Per un’imprevedibile mossa del destino le vicende legate alla nave Sea Watch, con la sua intrepida capitana Carola Rackete, hanno fatto involontariamente da corollario al debutto e alle repliche di Avanti Avanti, Migranti! Storie di fughe e di arrivi, lo spettacolo di fine formazione per il conseguimento del Diploma dell’Accademia Teatro Dimitri di Verscio.
Ogni anno, i giovani attori vengono diretti da un regista professionista chiamato a confrontarli con testi o progetti particolari destinati a un lavoro collettivo, un processo che altrimenti, sia per tempi di realizzazione sia per densità di preparazione, non sarebbe alla loro portata. Almeno nell’immediato. Quest’anno, per concludere il triennio, l’Accademia ha voluto richiamare Volker Hesse, dopo che lo stesso nel 2013 si era cimentato nell’allestimento dell’Orlando Furioso, sempre con allievi di fine formazione. Il regista tedesco, oltre a una lunga e prestigiosa carriera in Germania e in Svizzera, è noto anche per aver ideato, con la coreografa e danzatrice Andrea Herdeg, l’evento Sacre del Gottardo creato in occasione della cerimonia di apertura della galleria di base dell’Alptransit.
Ma che si tratti di attualità oppure di storia, il tema dei migranti non è che la punta dell’iceberg di un soggetto nel quale albergano vicende drammatiche, tragedie umane fra violenze quotidiane o episodi di crudeli sradicamenti. Che siano barche, gommoni, treni o camion, la sostanza dei flussi migratori rimane sempre un miraggio d’attualità. Non c’è giorno infatti che quella realtà non sia oggetto d’interesse per l’informazione, materia per scontri politici e sociali farciti di luoghi comuni su un fenomeno che, all’occorrenza, viene vissuto ora come un’invasione ora come un attentato alla cultura, ma anche come un pericoloso peso per una società in cui ancora si confonde la politica di accoglienza con la tolleranza, il dovuto soccorso con l’azione umanitaria. Tempi in cui è duro dare un senso e cercare delle risposte.
Il progetto di Avanti Avanti, Migranti! Storie di fughe e di arrivi, andato in scena a Locarno nel cortile del DFA ha coinvolto dodici studenti unitamente a rifugiati e richiedenti asilo, uomini e donne provenienti da centri di tutto il Ticino. Insieme hanno dato corpo a un modello di integrazione teatrale, un’inclusione densa di significati in cui l’equilibrio e la forza del messaggio si sono associati in una coralità esemplare.

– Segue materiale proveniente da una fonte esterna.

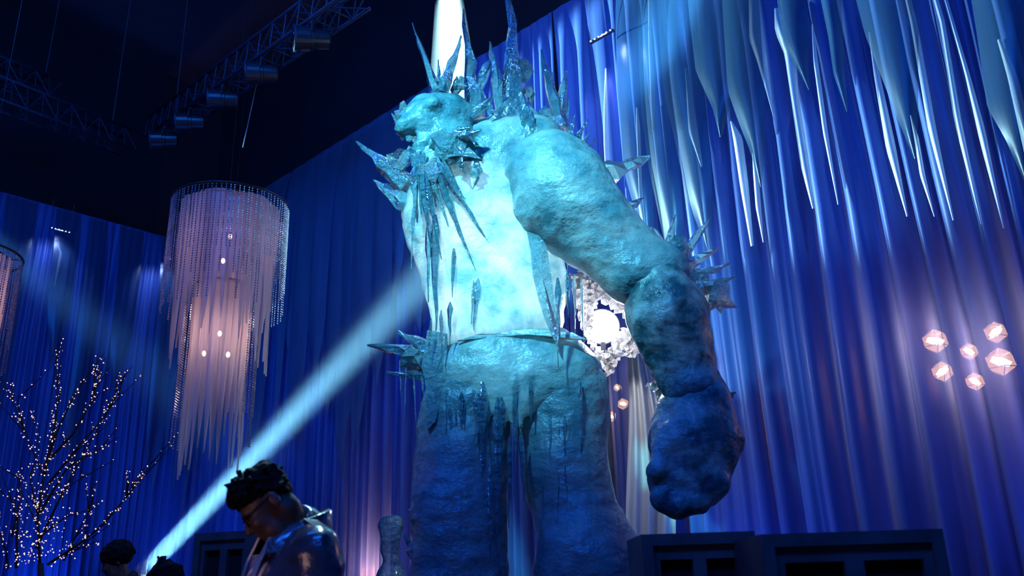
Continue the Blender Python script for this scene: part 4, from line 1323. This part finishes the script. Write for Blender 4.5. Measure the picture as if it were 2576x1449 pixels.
def person(base, yaw, ear, head_yaw, pitch, label, h=0.006, hair='hightop', glasses=True, jacket='leather', height=1.0, seed=1, simple=False):
    """standing figure; +x is where the chest points; ear = middle of the head between the ears"""
    t = empty('person', base); t.rotation_euler = (0, 0, yaw)
    E_ = np.array(ear, float)
    RH = rotz(head_yaw) @ roty(pitch)
    hd = lambda x, y, z: E_ + RH @ np.array([x, y, z])
    zs = 1.47 * height                                   # shoulder height
    v = Vol((-.42, -.45, 0.0), (.55, .45, 1.9), h)
    # head
    v.ell(hd(.018, 0, .042), (.084, .070, .080), RH, .02)          # cranium
    v.ell(hd(.055, 0, -.015), (.056, .058, .085), RH, .03)         # face block
    v.cap(hd(.05, -.02, -.075), hd(.05, .02, -.075), .034, .034, .03)   # jaw
    v.ell(hd(.078, 0, -.092), (.022, .024, .018), RH, .02)         # chin
    v.cap(hd(.09, -.032, .030), hd(.09, .032, .030), .013, .013, .02)   # brow
    v.cap(hd(.103, 0, .018), hd(.126, 0, -.022), .007, .011, .014)   # nose
    for sg in (-1, 1):
        v.ell(hd(.112, sg * .013, -.026), (.009, .008, .007), RH, .008)
        v.ell(hd(.092, sg * .032, .010), (.014, .016, .010), RH, .006, cut=True)   # eye socket
        v.ell(hd(.083, sg * .031, .009), (.013, .013, .011), RH, .004)            # eyeball and lid
        v.ell(hd(.075, sg * .042, -.025), (.025, .02, .02), RH, .02)              # cheek
        v.ell(hd(-.008, sg * .074, .0), (.018, .008, .030), RH, .006)              # ear
        v.ell(hd(.0, sg * .087, .002), (.009, .006, .017), RH, .004, cut=True)
    v.cap(hd(.103, -.016, -.050), hd(.103, .016, -.050), .0075, .0075, .008)   # upper lip
    v.cap(hd(.101, -.014, -.062), hd(.101, .014, -.062), .008, .008, .008)     # lower lip
    # neck and trunk
    c7 = np.array([.0, 0, zs + .06])
    v.cap(hd(-.012, 0, -.04), c7, .050, .055, .03)
    v.cap((-.02, -.14, zs - .02), (-.02, .14, zs - .02), .065, .065, .06)
    v.cap((-.01, -.07, zs - .14), (-.01, .07, zs - .14), .115, .115, .08)
    v.cap((0, -.05, zs - .34), (0, .05, zs - .34), .105, .105, .08)
    v.cap((0, -.07, .95 * height), (0, .07, .95 * height), .11, .11, .08)
    for sg in (-1, 1):
        sh = np.array([-.01, sg * .19, zs - .03]); el = np.array([-.02, sg * .25, zs - .33]); wr = np.array([.21, sg * .12, zs - .36])
        v.cap(sh, el, .052, .04, .03); v.cap(el, wr, .04, .028, .02)
        v.cap(wr, wr + np.array([.06, -sg * .01, -.005]), .028, .034, .02, flat=((0, 0, 1), .6))
        for k in range(4):
            p0 = wr + np.array([.085, (k - 1.5) * .019 - sg * .01, -.004]); ln = (.045, .052, .048, .036)[k if sg > 0 else 3 - k]
            p1 = p0 + np.array([ln * .7, 0, -.006]); p2 = p1 + np.array([ln * .35, 0, -.03])
            v.cap(p0, p1, .0095, .0085, .006); v.cap(p1, p2, .0085, .0075, .004)
        p0 = wr + np.array([.04, -sg * .035, .004]); v.cap(p0, p0 + np.array([.045, -sg * .022, 0]), .011, .009, .006)
        hip = np.array([0, sg * .09, .92 * height]); kn = np.array([.02, sg * .1, .5 * height]); an = np.array([-.02, sg * .1, .09])
        v.cap(hip, kn, .085, .058, .04); v.cap(kn, an, .056, .038, .03)
        v.cap((-.05, sg * .1, .045), (.14, sg * .115, .035), .042, .034, .03)
    V_, F_ = v.mesh()
    o = bpy_mesh('body', V_, F_, M['skin'], t)
    # clothes: offset shells over trunk, arms and legs
    hj = max(h * 1.6, .010)
    v = Vol((-.46, -.5, .7 * height), (.5, .5, 1.75), hj)
    v.cap((-.025, -.15, zs - .025), (-.025, .15, zs - .025), .082, .082, .06)
    v.cap((-.01, -.08, zs - .15), (-.01, .08, zs - .15), .138, .138, .08)
    v.cap((0, -.06, zs - .36), (0, .06, zs - .36), .132, .132, .08)
    v.cap((0, -.075, .92 * height), (0, .075, .92 * height), .14, .14, .08)
    v.cap((-.03, 0, zs + .03), (-.035, 0, zs + .055), .085, .078, .04)
    for sg in (-1, 1):
        sh = np.array([-.012, sg * .2, zs - .035]); el = np.array([-.022, sg * .258, zs - .33]); wr = np.array([.185, sg * .128, zs - .36])
        v.cap(sh, el, .073, .06, .03); v.cap(el, wr, .06, .044, .02)
    v.cap(hd(-.02, 0, -.05), (.03, 0, zs + .09), .063, .063, .01, cut=True)
    v.cap((.10, 0, zs + .08), (.15, 0, zs - .12), .045, .02, .02, cut=True)
    v.noise([((9, 9, 14), .010), ((22, 22, 30), .005)], seed=seed, band=.2)
    v.boxcut((-1, -1, 0), (1, 1, .80 * height))
    v.boxcut((wr[0] - .012, -1, 0), (1, 1, zs - .25)) if False else None
    V_, F_ = v.mesh()
    jk = bpy_mesh('jacket', V_, F_, M[jacket], t)
    v = Vol((-.3, -.35, .05), (.3, .35, 1.05 * height), .014)
    v.cap((0, -.07, .93 * height), (0, .07, .93 * height), .125, .125, .06)
    for sg in (-1, 1):
        v.cap((0, sg * .09, .9 * height), (.02, sg * .1, .5 * height), .1, .078, .04); v.cap((.02, sg * .1, .5 * height), (-.02, sg * .1, .1), .076, .062, .03)
    V_, F_ = v.mesh(); bpy_mesh('trousers', V_, F_, M['darkcloth'], t)
    for sg in (-1, 1):
        v = Vol((-.2, sg * .11 - .12, -.01), (.3, sg * .11 + .12, .2), .012)
        v.cap((-.055, sg * .1, .05), (.15, sg * .115, .04), .052, .042, .03); v.cap((-.04, sg * .1, .06), (-.03, sg * .1, .12), .05, .05, .02)
        V_, F_ = v.mesh(); V_[:, 2] = np.maximum(V_[:, 2], 0.0); bpy_mesh('shoe', V_, F_, M['black'], t)
    # hair
    r = np.random.default_rng(seed)
    v = Vol(E_ - .26, E_ + .26, .005 if not simple else .009)
    if hair == 'hightop':
        v.ell(hd(.018, 0, .068), (.090, .080, .070), RH, .02)
        v.ell(hd(.06, 0, .098), (.052, .066, .040), RH, .03)
        v.ell(hd(-.028, 0, .086), (.042, .070, .054), RH, .03)
        v.ell(hd(-.032, 0, .03), (.042, .063, .05), RH, .03)
        v.ell(hd(.098, 0, .094), (.025, .05, .022), RH, .02)
        v.cap(hd(.09, -.03, -.03), hd(.09, .03, -.03), .066, .066, .012, cut=True)
        v.cap(hd(.07, -.1, -.02), hd(.07, .1, -.02), .055, .055, .012, cut=True)
        v.cap(hd(-.002, -.12, -.005), hd(-.002, .12, -.005), .032, .032, .01, cut=True)
        for k in range(420):
            q = r.normal(size=3); q /= np.linalg.norm(q)
            if q[2] < .0: q[2] *= -1
            b_ = hd(.02 + q[0] * .080, q[1] * .072, .072 + q[2] * .058)
            v.cap(b_, b_ + RH @ (q * np.array([1, 1, 1.2]) + r.normal(size=3) * .5) * r.uniform(.006, .019), .0085, .0055, .006)
    elif hair == 'curly':
        v.ell(hd(-.01, 0, .06), (.118, .095, .10), RH, .02)
        v.cap(hd(.11, -.03, -.04), hd(.11, .03, -.04), .075, .075, .012, cut=True)
        for k in range(90):
            q = r.normal(size=3); q /= np.linalg.norm(q)
            if q[2] < -.2: q[2] *= -1
            b_ = hd(-.01 + q[0] * .112, q[1] * .09, .065 + q[2] * .095)
            v.ell(b_, [r.uniform(.012, .022)] * 3, None, .01)
    else:
        v.ell(hd(-.01, 0, .06), (.105, .084, .082), RH, .02)
        for k in range(26):
            a0 = r.uniform(0, 2 * math.pi); b0 = np.array([.09 * math.cos(a0), .075 * math.sin(a0), .09])
            m0 = np.array([0.0, 0, .145]) + r.normal(size=3) * .02
            p1 = b0 * np.array([1.25, 1.3, 1]); p2 = b0 * np.array([1.3, 1.35, .1])
            if math.cos(a0) > .55: p2[2] = .05
            v.cap(hd(*m0), hd(*p1), .011, .010, .006); v.cap(hd(*p1), hd(*p2), .010, .007, .004)
        v.cap(hd(.11, -.03, -.05), hd(.11, .03, -.05), .07, .07, .012, cut=True)
    v.noise([((60, 60, 60), .006), ((120, 120, 120), .003)], seed=seed, band=.08)
    V_, F_ = v.mesh(); bpy_mesh('hair', V_, F_, M['hair'], t)
    if simple: return tag(t, label, 'person')
    # collar: raised folded band round the neck, open in front
    V = []; F = []
    nA = 36
    for i in range(nA + 1):
        a = math.radians(35 + 290 * i / nA)
        ca, sa = math.cos(a), math.sin(a)
        back = .5 - .5 * ca
        for q, (rr, zz) in enumerate(((.078, zs + .02), (.080, zs + .075), (.090, zs + .105 + .02 * back), (.099, zs + .10 + .02 * back), (.108, zs + .055), (.12, zs + .015))):
            V.append((-.03 + rr * 1.02 * ca + (.05 * (1 - back) if q in (4, 5) else 0), rr * 1.05 * sa, zz - .05 * (1 - back)))
    for i in range(nA):
        for q in range(5):
            a = i * 6 + q
            F.append((a, a + 1, a + 7, a + 6))
    bpy_mesh('collar', V, F, M[jacket], t)
    # epaulette strap, zip and lapels paled for the jacket-front highlight
    for sg in (-1, 1):
        mb_ = MB().box((-.022, -.055, -.004), (.022, .055, .006), Matrix.Translation((-.02, sg * .15, zs + .058)) @ Matrix.Rotation(-sg * .32, 4, 'X'))
        bpy_child(mb_, 'epaulette', M[jacket], t)
    for sg in (-1, 1):
        V = []; F = []
        for i in range(9):
            q = i / 8; z = zs + .05 - .42 * q
            xf = .075 + .065 * min(1, q * 3) + .004
            for j, (yy, xo) in enumerate(((.022 + .018 * (1 - q), .004), (.034 + .022 * (1 - q), .008), (.046 + .018 * (1 - q), -.004))):
                V.append((xf + xo, sg * yy, z))
        for i in range(8):
            for j in (0, 1):
                a = i * 3 + j
                q_ = (a, a + 3, a + 4, a + 1); F.append(q_ if sg > 0 else q_[::-1])
        bpy_mesh('lapel', V, F, M['leather_highlight'], t)
    if glasses:
        g = bpy_child(MB().tube([hd(.118, -.006, .016), hd(.121, 0, .019), hd(.118, .006, .016)], .002, 5), 'glasses', M['glasses'], t)
        for sg in (-1, 1):
            rim = [hd(.116 - .012 * abs(.022 * math.cos(a) + .028) / .05, sg * (.032 + .026 * math.cos(a)), .008 + .019 * math.sin(a)) for a in [2 * math.pi * k / 20 for k in range(21)]]
            bpy_child(MB().tube(rim, .0024, 6, cap=False), 'rim', M['glasses'], g)
            bpy_child(MB().tube([hd(.102, sg * .060, .012), hd(.06, sg * .075, .012), hd(-.005, sg * .079, .016), hd(-.025, sg * .078, -.008)], .0024, 6), 'temple', M['glasses'], g)
    return tag(t, label, 'person')


def bpy_mesh(nm, V, F, mt, t, smooth=True):
    me = bpy.data.meshes.new(nm); me.from_pydata(np.asarray(V, float).tolist(), [], [tuple(int(i) for i in f) for f in F]); me.update()
    if smooth: me.polygons.foreach_set('use_smooth', [True] * len(me.polygons))
    me.materials.append(mt)
    o = bpy.data.objects.new(nm, me); COL.objects.link(o); o.parent = t
    return o


def place_person(earpx, Y, yaw, ear_local_xy, head_yaw, pitch, label, **kw):
    p = atY(earpx[0], earpx[1], Y)
    R = rotz(yaw)
    off = R @ np.array([ear_local_xy[0], ear_local_xy[1], 0])
    base = np.array([p[0] - off[0], p[1] - off[1], 0.0])
    return person(base, yaw, (ear_local_xy[0], ear_local_xy[1], p[2]), head_yaw, pitch, label, **kw)


PI = math.pi
place_person((694, 1264), 2.95, PI + .62, (.07, .02), -.52, math.radians(40), 'bowed person in glasses and glossy dark jacket, short high black curls, in front', h=.0055, height=1.025, seed=4)
place_person((298, 1416), 7.0, PI + .5, (.05, 0), -.3, math.radians(18), 'dark distant person with a tall curly hair bun, lower left', h=.012, hair='curly', glasses=False, jacket='darkcloth', height=.98, seed=8, simple=True)
place_person((418, 1470), 6.0, PI - .4, (.04, 0), 0, math.radians(15), 'person of whom only the braided hair shows below the light beam', h=.012, hair='braids', glasses=False, jacket='darkcloth', height=.87, seed=12, simple=True)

Diretto da Volker Hesse con Andrea Herdeg, un tandem ormai collaudato, e con la collaborazione di Ruth Hungerbühler, lo spettacolo non è stato un pretesto per studiati movimenti d’assieme o individuali, quanto più occasione di intensi slanci di contenuto, frutto di un lavoro meticoloso, iniziato a gennaio e animato da molti incontri, discussioni, visione di materiali filmati, documentari, articoli, libri: «tutto ciò», ci ha raccontato Hesse, «ha contribuito a creare una forte motivazione nel gruppo attorno a un progetto che ha richiesto molta energia. Non si trattava di mostrare solamente quanto fosse brava l’Accademia nel formare i ragazzi, ma occorreva anche costruire un progetto».
Da qui l’incontro con gli «ospiti», i migranti con le loro storie vissute nei campi di raccolta: «storie estreme e toccanti che hanno creato consapevolezza e coinvolgimento». Attori acerbi, chi più determinato e chi invece ancora intimidito, ma nel complesso un bell’assieme.
Resta però certamente da migliorare l’uso della voce – disciplina distante dalla formazione dell’Accademia – per uno spettacolo di circa un’ora e mezza che ha lasciato un segno nel cuore del pubblico grazie a un artificio dalla doppia prospettiva: un percorso modellato lungo un alto reticolato di transenne per un voyeurismo da spettatore e un transfer emotivo in cui le regole del gioco sono spesso la denuncia di un sistema culturale colpevole, protetto da paure inconsce verso la diversità.